THE SPEAKEASY CONCEPT, at this point, will probably produce a visceral reaction in people, ranging from elitist! to derivative!, but most frequently (and ever so boringly), hipster!

Let's get this one out of the way. Central is dark. It's small. It caters to an urbane clientele. The décor features exposed bricks, beams, and a giant elk head. It plays music that Pitchfork has signed off on. The food is French. You can't watch football. There's no sign out front, and it's tucked away behind a little crêperie, Perierra. And yes, you have to walk through a black curtain to get in. If this is a turnoff, okay—stay home. I'll be having a really great drink on a weeknight with your parents.

Sure, I've seen beautiful young people dressed in vintage clothes and thick glasses. I've also seen a table of podiatrists that just came from the theater. For all the OregonLive commentators bitching about hipsters! drinking! in downtown Portland!, whenever I've visited Central—the new bar from Perierra Crêperie's Dustin Knox—the crowd has never been nauseatingly hip, or youthful. It's cool, yes. But cool is fickle. More important, to your podiatrist parents and me, is that Central is making great cocktails and great crêpes, in a great atmosphere... this is hardly an alarming trend.

The knee-jerk reaction probably stems from a list of rules that awaits customers when they walk in the door, the first of which is "No standing room." This means, when the bar is crowded, you have to wait for a seat (you know, like every restaurant you've ever been to). Maybe denying entry or making people wait is, as some have proposed, a way to lord a sense of coolness over potential patrons—I haven't consulted Knox's analyst, maybe that's true. The result, however, is a pleasant place to have a drink in a neighborhood where such a thing is rare (I love Valentine's next door, but it's still a needle in a haystack of Thirsty Lions). Maybe don't go on weekends if that's a concern—I probably won't—but there are a lot of bars I avoid on Friday nights.

But I will go back, primarily for head bartender Lydia Reissmueller's stellar cocktails. While the menu nods to a few other mixologists, most of the recipes are from Reissmueller's own arsenal. Formerly of Please Don't Tell (the East Village's own much-told-about speakeasy), Reissmueller creates classic cocktails that, like Central's concept, hearken back to Prohibition. I'd be fine writing it off as a gimmick if she weren't so damn good at it. From her beakers and shakers, I can enjoy sweeter drinks I'd never be able to stomach from most bars (egg whites go a long way in downplaying sugars and citruses). Her liberal use of Fernet, Campari, and Herbsaint will make more than a few converts to the dustier bottles at the bar. Reissmueller is a welcome addition to Portland's bartending elite—expect her name to be mentioned often in the same breath as Kevin Ludwig and Jeffrey Morgenthaler.

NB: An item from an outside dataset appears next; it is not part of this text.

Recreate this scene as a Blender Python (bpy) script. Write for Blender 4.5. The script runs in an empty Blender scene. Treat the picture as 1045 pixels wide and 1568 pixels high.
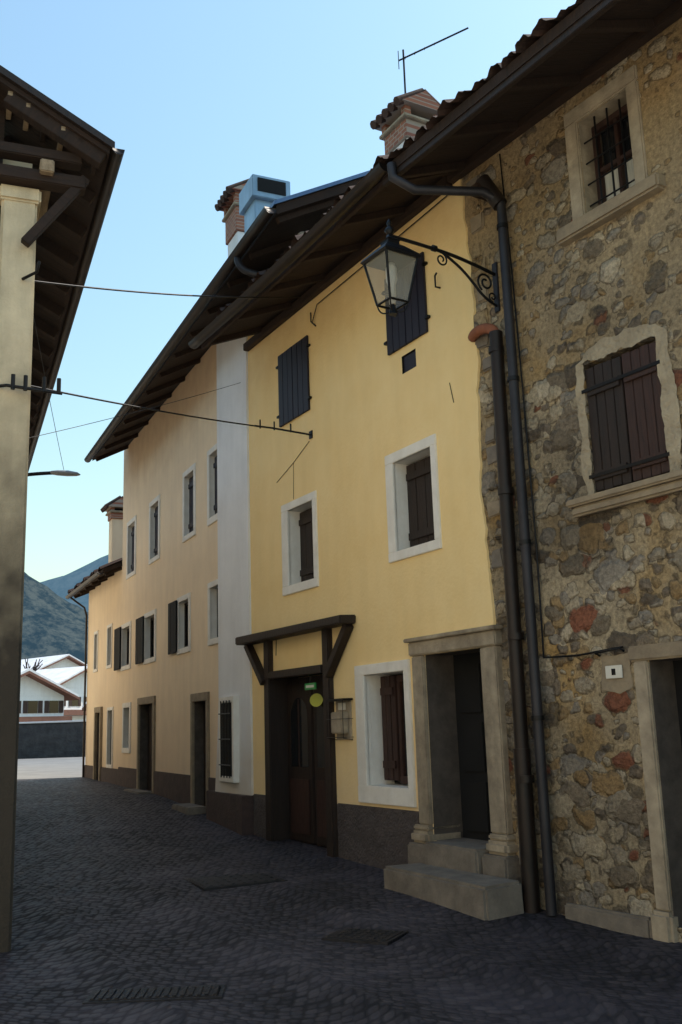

If you can't get past the culture war (or the black curtain), it's still worth trying a crêpe from Perierra's window that opens out onto SW Ankeny. I'm not sure what changed when they crossed the river from their cart's home on SE 12th and Hawthorne—maybe just quality control—but they've taken things up a notch. The crêpes are neither too thick nor too crispy, as I've heard people complain in the Cartopia lot. My favorite so far is the baked eggs, sopressata, Gruyère, spinach, and Sriracha (or "cock sauce"). Most of the savory crêpes feature some kind of flesh, but I think vegetarians will be satisfied with the butternut squash and kale option (just ask for it sans bacon). The sweet crêpes range from standards like Nutella and banana to the less typical combinations, like dulce de leche with plantains.

It's probably worth noting that you're not exactly paying street-food prices here—most crêpes are in the $8-10 range (though, when you're dining in, savory crêpes come with a small green salad tossed with olive oil and citrus, and topped with sliced pears). The signature cocktails are on the pricier end as well—in fact, most run you about the same as what your food will cost—but simpler options go for $6... that is, if you consider absinthe and root beer simple.

Come spring, Knox will start serving brunch out of Central's dining room. If your anti-elitist sentiments are too staunch to check out the bar, that's when you can see what you've been missing.